What the task asks
Repeat every line below exactly as it reads.

Dataset section
+ + + + + + +

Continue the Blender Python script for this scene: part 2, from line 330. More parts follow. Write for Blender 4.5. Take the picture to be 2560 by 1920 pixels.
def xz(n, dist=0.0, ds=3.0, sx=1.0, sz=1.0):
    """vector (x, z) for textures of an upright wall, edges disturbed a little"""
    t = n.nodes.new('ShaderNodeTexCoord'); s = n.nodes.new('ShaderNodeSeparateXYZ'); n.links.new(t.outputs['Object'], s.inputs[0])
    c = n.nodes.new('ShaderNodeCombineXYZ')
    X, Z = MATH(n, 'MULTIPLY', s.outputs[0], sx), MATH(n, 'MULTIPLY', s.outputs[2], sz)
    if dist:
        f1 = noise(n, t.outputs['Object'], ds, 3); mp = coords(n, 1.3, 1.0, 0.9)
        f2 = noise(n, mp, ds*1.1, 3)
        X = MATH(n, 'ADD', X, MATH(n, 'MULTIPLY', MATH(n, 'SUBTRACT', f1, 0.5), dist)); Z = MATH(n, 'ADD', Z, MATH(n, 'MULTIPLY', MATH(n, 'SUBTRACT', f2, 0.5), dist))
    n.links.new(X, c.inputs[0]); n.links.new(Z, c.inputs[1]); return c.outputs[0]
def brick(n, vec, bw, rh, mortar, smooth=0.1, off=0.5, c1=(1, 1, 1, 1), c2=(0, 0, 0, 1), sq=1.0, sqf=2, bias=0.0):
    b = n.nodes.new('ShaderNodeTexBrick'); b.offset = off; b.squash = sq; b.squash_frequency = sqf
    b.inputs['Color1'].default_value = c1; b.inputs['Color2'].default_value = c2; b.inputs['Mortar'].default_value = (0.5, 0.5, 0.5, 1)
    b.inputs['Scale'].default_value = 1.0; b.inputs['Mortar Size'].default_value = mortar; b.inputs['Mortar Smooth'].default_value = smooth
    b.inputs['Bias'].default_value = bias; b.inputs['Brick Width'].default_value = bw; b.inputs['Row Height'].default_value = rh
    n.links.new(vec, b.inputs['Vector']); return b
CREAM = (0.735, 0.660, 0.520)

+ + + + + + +

Result of the task
Continue the Blender Python script for this scene: part 2, from line 330. More parts follow. Write for Blender 4.5. Take the picture to be 2560 by 1920 pixels.
def xz(n, dist=0.0, ds=3.0, sx=1.0, sz=1.0):
    """vector (x, z) for textures of an upright wall, edges disturbed a little"""
    t = n.nodes.new('ShaderNodeTexCoord'); s = n.nodes.new('ShaderNodeSeparateXYZ'); n.links.new(t.outputs['Object'], s.inputs[0])
    c = n.nodes.new('ShaderNodeCombineXYZ')
    X, Z = MATH(n, 'MULTIPLY', s.outputs[0], sx), MATH(n, 'MULTIPLY', s.outputs[2], sz)
    if dist:
        f1 = noise(n, t.outputs['Object'], ds, 3); mp = coords(n, 1.3, 1.0, 0.9)
        f2 = noise(n, mp, ds*1.1, 3)
        X = MATH(n, 'ADD', X, MATH(n, 'MULTIPLY', MATH(n, 'SUBTRACT', f1, 0.5), dist)); Z = MATH(n, 'ADD', Z, MATH(n, 'MULTIPLY', MATH(n, 'SUBTRACT', f2, 0.5), dist))
    n.links.new(X, c.inputs[0]); n.links.new(Z, c.inputs[1]); return c.outputs[0]
def brick(n, vec, bw, rh, mortar, smooth=0.1, off=0.5, c1=(1, 1, 1, 1), c2=(0, 0, 0, 1), sq=1.0, sqf=2, bias=0.0):
    b = n.nodes.new('ShaderNodeTexBrick'); b.offset = off; b.squash = sq; b.squash_frequency = sqf
    b.inputs['Color1'].default_value = c1; b.inputs['Color2'].default_value = c2; b.inputs['Mortar'].default_value = (0.5, 0.5, 0.5, 1)
    b.inputs['Scale'].default_value = 1.0; b.inputs['Mortar Size'].default_value = mortar; b.inputs['Mortar Smooth'].default_value = smooth
    b.inputs['Bias'].default_value = bias; b.inputs['Brick Width'].default_value = bw; b.inputs['Row Height'].default_value = rh
    n.links.new(vec, b.inputs['Vector']); return b
CREAM = (0.735, 0.660, 0.520)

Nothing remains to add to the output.